Input records:
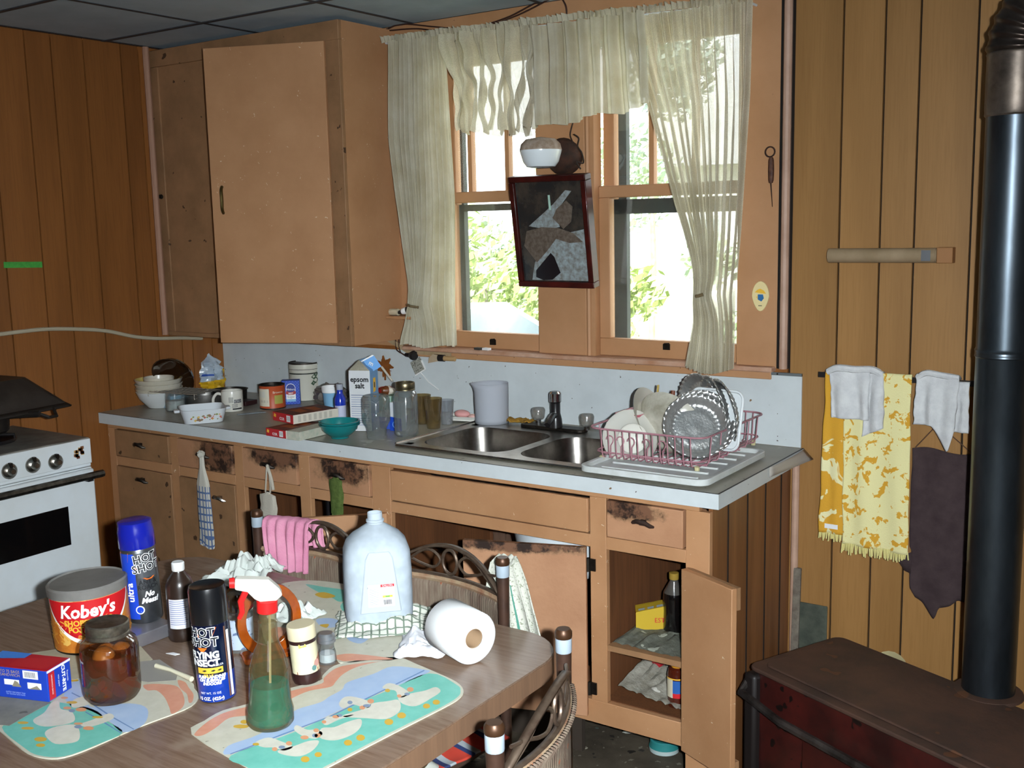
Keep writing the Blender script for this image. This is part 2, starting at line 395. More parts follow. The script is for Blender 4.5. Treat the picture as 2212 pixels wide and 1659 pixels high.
# sashes
PANE = clear('window_glass', 'fafdfc', .15, .02, .02, 'f6f8f6')
STORM = mat('black_storm_frame', '1a2022', .6, var='2c3836', sc=12)
def window(n, x0, x1, munt, stile_l, stile_r):
    w = ST('window_%d' % n); y0, y1 = .03, .065
    s1 = MB(); s1.box(x0, x1, y0, y1, 1.166, 1.226); s1.box(x0, x0+stile_l, y0, y1, 1.226, 1.705); s1.box(x1-stile_r, x1, y0, y1, 1.226, 1.705); s1.box(x0, x1, y0, y1, 1.705, 1.745)
    s1.build('lower_sash', PEACH_W, w, bevel=.003)
    s2 = MB(); s2.box(x0, x0+stile_l, y1, y1+.035, 1.70, 2.245); s2.box(x1-stile_r, x1, y1, y1+.035, 1.70, 2.245); s2.box(x0, x1, y1, y1+.035, 2.2, 2.245); s2.box(x0, x1, y1, y1+.03, 1.712, 1.742)
    s2.build('upper_sash', PEACH_W, w, bevel=.003)
    for x in munt: MB().box(x-.009, x+.009, y1+.004, y1+.03, 1.74, 2.2).build('muntin', PEACH_W, w)
    MB().box(x0+.01, x1-.01, .046, .049, 1.22, 1.71).build('pane', PANE, w, smooth=0)
    MB().box(x0+.01, x1-.01, .082, .085, 1.73, 2.21).build('pane', PANE, w, smooth=0)
    st = MB(); a = .045
    st.box(x0+.0, x0+(.02 if n == 1 else a+.012), .125, .15, 1.17, 2.24); st.box(x1-a, x1, .125, .15, 1.17, 2.24); st.box(x0, x1, .125, .15, 1.675 if n == 1 else 1.65, 1.70); st.box(x0, x1, .125, .15, 1.17, 1.20)
    st.build('storm_frame', STORM, w)
    return w
w1 = window(1, -2.50, -2.070, [-2.405, -2.238], .03, .012)
w2 = window(2, -1.836, -1.320, [-1.655, -1.50], .042, .012)
for px, py, w in ((1065, 738, w1), (1440, 748, w2)):
    p = ay(px, py, .028); MB().box(p.x-.012, p.x+.012, .024, .031, p.z-.012, p.z+.008).tube([(p.x-.008, .026, p.z+.008), (p.x+.012, .02, p.z+.01)], .003, 6).build('sash_lift', GUN, w)
# ================================================================ OUTSIDE
gr = MB().sheet(lambda u, v: (-40+60*u, .4+40*v, -.55+.25*noise.noise((u*6, v*6, 0))), 24, 16).build('ground', mat('pale_gravel_and_grass', 'b9bba0', .9, var='7e8a5c', sc=3), kind='structure')
def tree(name, label, x, y, h, wd_, n, seed, hexa, hexb, low=.25, grp=None):
    r = random.Random(seed); t = T(name, label, 'tree', (x, y, -.5), 0, grp)
    MB().tube([(0, 0, 0), (.05, 0, h*.3), (-.04, .05, h*.7)], [.05, .04, .02], 8).build('trunk', mat('bark', '8f8676', .9, var='6a6256', sc=12, bump=.4), t)
    blobs = [(r.uniform(-1, 1)*wd_*.5, r.uniform(-1, 1)*wd_*.4, h*(low+(1-low)*r.random())) for _ in range(9)]
    mb = MB()
    for _ in range(n):
        b = r.choice(blobs); d = Vector((r.gauss(0, 1), r.gauss(0, 1), r.gauss(0, 1))).normalized()*r.random()**.4*wd_*.33
        c = Vector(b)+d; s = r.uniform(.04, .085); a = Vector((r.gauss(0, 1), r.gauss(0, 1), r.gauss(0, 1))).normalized(); e = a.orthogonal().normalized(); g = a.cross(e)
        mb.add([c-e*s, c-g*s*.5, c+e*s, c+g*s*.5], [(0, 1, 2, 3)], r.randint(0, 1))
    mb.build('foliage', [mat('leaf_'+hexa, hexa, .6), mat('leaf_'+hexb, hexb, .6)], t, smooth=0, kind='stuff')
tree('leafy_tree', 'yellow-green leafy tree outside the left window, nearest the middle of its pane', -6.4, 5.7, 2.1, 1.9, 4200, 3, 'a8b878', '8fa463', .1)
tree('leafy_tree', 'grey-green tree outside the left window beside the picture frame', -8.5, 10.2, 3.4, 2.4, 4600, 4, '8fa08c', 'a3b090', .1)
tree('leafy_tree', 'green tree behind the left curtain outside', -11.6, 7.0, 2.7, 1.8, 3000, 5, '93a070', 'b0b884', .1)
tree('tall_tree', 'tall grey-blue tree seen at the top left of the right window', -6.3, 9.2, 5.4, 1.3, 3600, 6, '8d9c98', '75857c', .55)
tree('garden_bush', 'low bush outside the lower left of the right window', -4.75, 5.9, 1.5, .8, 1600, 7, 'a6b66c', '8fa05e', .1)
tree('garden_bush', 'grey-green bush outside beside the right curtain tie', -3.9, 6.6, 1.75, .9, 1800, 8, '96a88e', 'aab893', .15)
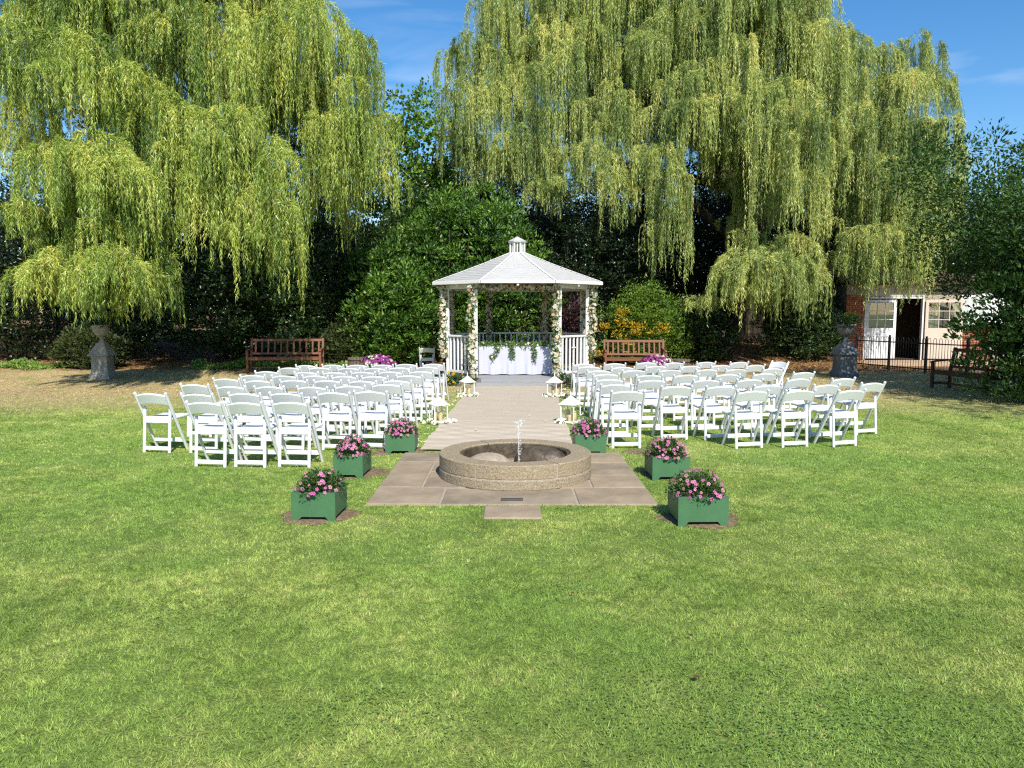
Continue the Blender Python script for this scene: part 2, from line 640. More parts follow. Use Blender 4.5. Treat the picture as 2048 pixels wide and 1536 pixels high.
L_PLANT = leaf_mat('bedding_leaf', [(0.023, 0.058, 0.016), (0.058, 0.120, 0.029), (0.111, 0.182, 0.052)], .2)
L_GARL = leaf_mat('garland_leaf', [(0.046, 0.111, 0.029), (0.111, 0.208, 0.058), (0.208, 0.312, 0.098)], .25)
L_CREAMF = leaf_mat('cream_petal', [(.58, .52, .38), (.68, .65, .54), (.72, .71, .66)], .25, nscale=5, namp=.2)
L_PEACHF = leaf_mat('peach_petal', [(.62, .36, .20), (.72, .48, .30), (.78, .64, .50)], .25, nscale=5, namp=.2)
L_WHITEF = leaf_mat('white_petal', [(.68, .68, .58), (.78, .78, .72), (.82, .82, .80)], .25)
L_PURPF = leaf_mat('purple_petal', [(.16, .02, .14), (.30, .04, .26), (.48, .12, .40)], .25)
L_PINK = mat('pink_petal', (.46, .13, .30), .6, .2, scale=14, col2=(.34, .07, .20))
L_PINKP = mat('pale_pink_petal', (.52, .24, .34), .6, .2, scale=14, col2=(.40, .14, .24))
M_EYE = mat('flower_eye', (.24, .02, .09), .7, .2)

# ---------------------------------------------------------------- ground


def sstep(x, a, b):
    t = np.clip((x - a) / (b - a), 0, 1)
    return t * t * (3 - 2 * t)


def zg(x, y):
    x, y = np.asarray(x, float), np.asarray(y, float)
    rise = .55 * sstep(y, 22.5, 31) * (1 - sstep(x, 9.5, 13))
    rise = rise + .35 * np.exp(-(((x - 8.6) / 2.6) ** 2 + ((y - 28.5) / 2.6) ** 2))
    rise = rise + .10 * sstep(y, 20, 24) * (1 - sstep(x, -4, 0))
    return rise + .012 * np.sin(x * .9 + 1) * np.sin(y * .7) * sstep(y, 9, 12) * 0 


xs = np.concatenate([[-900, -300, -120, -70], np.arange(-45, 45.1, .75), [70, 120, 300, 900]])
ys = np.concatenate([[-600, -150, -50, -20], np.arange(-8, 60.1, .75), [80, 140, 400, 1200]])
XX, YY = np.meshgrid(xs, ys)
ZZ = zg(XX, YY)
nx, ny = len(xs), len(ys)
ii = (np.arange(ny - 1)[:, None] * nx + np.arange(nx - 1)[None]).ravel()
link('lawn', fast_mesh('lawn', np.stack([XX, YY, ZZ], -1).reshape(-1, 3),
                       np.stack([ii, ii + 1, ii + nx + 1, ii + nx], 1), M_LAWN, smooth=True))['kind'] = 'structure'
bpy.data.objects['lawn']['label'] = 'mown green lawn drying to straw towards the hedge'

# places kept free of grass blades: (cx, cy, hx, hy) boxes and circles
KEEP = []

# paving round the fountain
FC = Vector((.035, 8.19, 0))
PX0, PX1, PY0, PY1 = -1.345, 1.345, 6.86, 9.46
KEEP.append((0, (PY0 + PY1) / 2, 1.335, 1.285))
pav = empty('stone_paving', (0, 0, 0), 0, 'square of buff sandstone slabs laid round the stone fountain', 'paving')
mb = MB().cbox((0, (PY0 + PY1) / 2, -.014), (2.68, 2.58, .04), .004)
mb.obj('mortar_bed', M_MORTAR, pav)
slabs = [(-1.345, -.66, 6.86, 7.54), (-.66, .60, 6.86, 7.50), (.60, 1.345, 6.86, 7.54),
         (-1.345, -.90, 7.54, 8.86), (-.90, -.10, 7.54, 8.30), (-.10, .80, 7.50, 8.10), (.80, 1.345, 7.54, 8.12),
         (.80, 1.345, 8.12, 8.78), (-.90, .0, 8.30, 8.86), (.0, .80, 8.10, 8.78),
         (-1.345, -.45, 8.86, 9.46), (-.45, .40, 8.86, 9.46), (.40, 1.345, 8.78, 9.46)]
slabs[9] = (.0, .80, 8.10, 8.86)
for i, (a, b, c, d) in enumerate(slabs):
    g = .011
    o = MB().cbox((0, 0, 0), (b - a - 2 * g - random.uniform(0, .008), d - c - 2 * g - random.uniform(0, .008), .05), .006).obj('slab', M_SLABS[i % 3], pav, ((a + b) / 2, (c + d) / 2, -.009 + random.uniform(-.002, .002)))
    o.rotation_euler = (random.uniform(-.002, .002), random.uniform(-.002, .002), random.uniform(-.004, .004))
a, b = G(965, 1020), G(1086, 1047)
st = MB().cbox((0, 0, 0), (.50, .40, .05), .008).obj('stepping_slab', M_SLABS[0], None, (.005, 6.60, -.010))
tag(st, 'single square sandstone slab set in the grass before the paving', 'slab')
KEEP.append((.005, 6.60, .25, .21))
pl = MB().cbox((0, 0, 0), (.205, .075, .012), .003).obj('plaque', M_PLATE, None, (.0, 7.02, .021))
tag(pl, 'small dark metal plaque let into the front paving slab', 'plaque')

# runner of pale fabric up the aisle
u = np.linspace(0, 1, 61)
v = np.linspace(0, 1, 181)
UU, VV = np.meshgrid(u, v)
yy = 9.62 + VV * 8.86
cx = -.19 + .215 * VV
xx = cx + (UU - .5) * 1.98 + .012 * np.sin(VV * 40)
fade = np.exp(-((yy - 10.9) / 1.5) ** 2)
zz = .012 + fade * .009 * (np.sin(yy * 16 + 2.0 * np.sin(xx * 3.1) + 1.5 * np.sin(yy * 2.3 + xx * 5)) + .7 * np.sin(yy * 29 + xx * 6)) \
    + .002 * np.sin(yy * 9 + xx * 2) * (1 - fade) + .012 * fade
zz = np.maximum(zz, .006)
n0 = len(u)
ii = (np.arange(len(v) - 1)[:, None] * n0 + np.arange(n0 - 1)[None]).ravel()
ro = link('aisle_runner', fast_mesh('aisle_runner', np.stack([xx, yy, zz], -1).reshape(-1, 3), np.stack([ii, ii + 1, ii + n0 + 1, ii + n0], 1), M_RUN, smooth=True))
tag(ro, 'long beige fabric runner laid up the aisle to the gazebo', 'carpet')
KEEP.append((-.08, 14.05, 1.03, 4.45))

# ---------------------------------------------------------------- foliage builders


def add_var(n, k, lo=0., hi=1.):
    return np.repeat(rng.uniform(lo, hi, n), k)


def shrub_leaves(clusters, per, leaf, wid, up=.35, flat=.5, zmin=None, droop=.0, spread=1.0):
    """clusters: (n,4) centre + radius; leaves radiate from each cluster's twig tip"""
    n = len(clusters) * per
    C = np.repeat(clusters[:, :3], per, 0)
    rc = np.repeat(clusters[:, 3], per)
    d = rdirs(n)
    d[:, 2] = np.abs(d[:, 2]) * (1 - flat) + d[:, 2] * flat
    d = nrm(d)
    P = C + d * (rc * rng.uniform(.25, 1, n) ** .6)[:, None]
    D = nrm(d * spread + rdirs(n) * .55 + np.array([0, 0, up - droop]))
    S = nrm(np.cross(D, rdirs(n)))
    # leaves turn their faces outwards and up
    tgt = nrm(d + np.array([0, 0, .8]) + rdirs(n) * .6)
    S = nrm(np.cross(D, tgt))
    L = leaf * rng.uniform(.65, 1.25, n)
    if zmin is not None:
        k = P[:, 2] > zmin + .02
        P, D, S, L = P[k], D[k], S[k], L[k]
    cv = np.repeat(rng.uniform(-.18, .18, len(clusters)), per)
    if zmin is not None:
        cv = cv[k]
    V, F = fold_leaves(P, D, S, L, L * wid)
    va = np.repeat(np.clip(rng.uniform(.1, .9, len(P)) + cv, 0, 1), 4)
    return V, F, va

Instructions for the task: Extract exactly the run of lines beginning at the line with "Continue the Blender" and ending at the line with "return t * t * (3 - 2 * t)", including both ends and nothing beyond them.

Exercise answer:
Continue the Blender Python script for this scene: part 2, from line 640. More parts follow. Use Blender 4.5. Treat the picture as 2048 pixels wide and 1536 pixels high.
L_PLANT = leaf_mat('bedding_leaf', [(0.023, 0.058, 0.016), (0.058, 0.120, 0.029), (0.111, 0.182, 0.052)], .2)
L_GARL = leaf_mat('garland_leaf', [(0.046, 0.111, 0.029), (0.111, 0.208, 0.058), (0.208, 0.312, 0.098)], .25)
L_CREAMF = leaf_mat('cream_petal', [(.58, .52, .38), (.68, .65, .54), (.72, .71, .66)], .25, nscale=5, namp=.2)
L_PEACHF = leaf_mat('peach_petal', [(.62, .36, .20), (.72, .48, .30), (.78, .64, .50)], .25, nscale=5, namp=.2)
L_WHITEF = leaf_mat('white_petal', [(.68, .68, .58), (.78, .78, .72), (.82, .82, .80)], .25)
L_PURPF = leaf_mat('purple_petal', [(.16, .02, .14), (.30, .04, .26), (.48, .12, .40)], .25)
L_PINK = mat('pink_petal', (.46, .13, .30), .6, .2, scale=14, col2=(.34, .07, .20))
L_PINKP = mat('pale_pink_petal', (.52, .24, .34), .6, .2, scale=14, col2=(.40, .14, .24))
M_EYE = mat('flower_eye', (.24, .02, .09), .7, .2)

# ---------------------------------------------------------------- ground


def sstep(x, a, b):
    t = np.clip((x - a) / (b - a), 0, 1)
    return t * t * (3 - 2 * t)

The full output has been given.